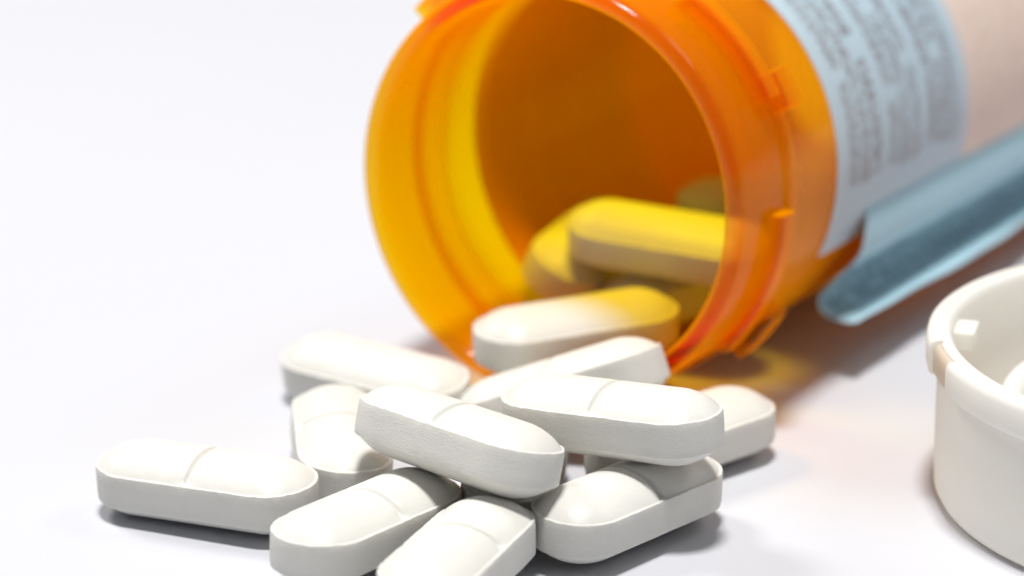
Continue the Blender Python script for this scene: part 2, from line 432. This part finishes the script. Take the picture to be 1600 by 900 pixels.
TABLETS = [
 ((-22.372, -55.34, 2.823), (-22.45, 0.97, 1.18), 'white scored tablet lying flat at the far left end of the pile', PILE),
 ((-10.19, -63.584, 3.125), (54.46, -3.0, 0.4), 'white tablet in front pointing at the camera, beside the leftmost flat tablet', PILE),
 ((-3.678, -70.269, 3.308), (69.94, -2.26, -1.83), 'nearest white tablet, cut off by the bottom edge of the picture', PILE),
 ((-3.867, -59.378, 7.967), (-41.44, -0.87, -14.54), 'white tablet on top of the pile, sloping down to the right, centre front', PILE),
 ((7.229, -55.905, 8.301), (-31.2, 4.5, -0.57), 'white tablet on top of the pile at right, lying across the shaded one', PILE),
 ((8.346, -59.167, 3.002), (47.33, -0.7, 1.22), 'white tablet at front right on the table, half shaded by the tablet across it', PILE),
 ((-11.039, -32.39, 2.744), (-35.79, 0.02, 7.79), 'blurred white tablet with a warm glow, just left of the bottle mouth', PILE),
 ((12.966, -45.39, 2.753), (40.75, 0.18, -0.74), 'white tablet on the table at the right, its end showing behind the pile', PILE),
 ((-13.043, -47.09, 2.777), (-83.64, -0.51, -4.1), 'white tablet end-on behind the leftmost flat tablet, partly covered', PILE),
 ((3.82, -40.826, 4.859), (-13.49, 21.74, -11.24), 'white tablet leaning up on the bottle lip behind the pile', PILE),
 ((0.248, -52.715, 2.733), (85.01, 0.0, 2.36), 'white tablet buried under the pile, seen only through the gap', PILE),
 ((5.236, -30.526, 6.25), (21.33, 1.91, 2.79), 'tablet sliding out of the bottle mouth, half white and half amber', INSIDE),
 ((13.141, -20.896, 10.767), (-19.48, -3.61, 11.17), 'large yellow-lit tablet lying crosswise inside the bottle mouth', INSIDE),
 ((6.721, -12.084, 7.323), (65.47, 2.99, 25.88), 'yellow-lit tablet inside the bottle at left, partly behind the crosswise one', INSIDE),
 ((21.958, -9.455, 10.67), (35.79, -6.99, -2.23), 'deepest visible yellow tablet, a rounded end at the right inside the bottle', INSIDE),
 ((15.282, -17.264, 5.73), (33.18, 4.9, -7.6), 'tablet on the bottle floor under the crosswise yellow one', INSIDE),
 ((23.476, -3.478, 5.25), (47.48, 2.86, -1.72), 'tablet on the bottle floor behind and below all others', INSIDE),
]
for i, (loc, (yw, ti, ro), lb, gr) in enumerate(TABLETS):
    if i in (6, 7, 11, 12, 13, 14): ro += 180      # these lie with the score underneath
    o = bpy.data.objects.new('tablet', MESH[i % 6]); C.objects.link(o)
    m = Matrix.Rotation(R(yw), 4, 'Z') @ Matrix.Rotation(-R(ti), 4, 'Y') @ Matrix.Rotation(R(ro), 4, 'X')
    o.matrix_world = Matrix.Translation(Vector(loc)*MM) @ m
    tag(o, lb, 'tablet', gr)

WHAT NEEDS TO BE DONE: Pull out each line holding the string "picture".

CORRECT ANSWER:
Continue the Blender Python script for this scene: part 2, from line 432. This part finishes the script. Take the picture to be 1600 by 900 pixels.
 ((-3.678, -70.269, 3.308), (69.94, -2.26, -1.83), 'nearest white tablet, cut off by the bottom edge of the picture', PILE),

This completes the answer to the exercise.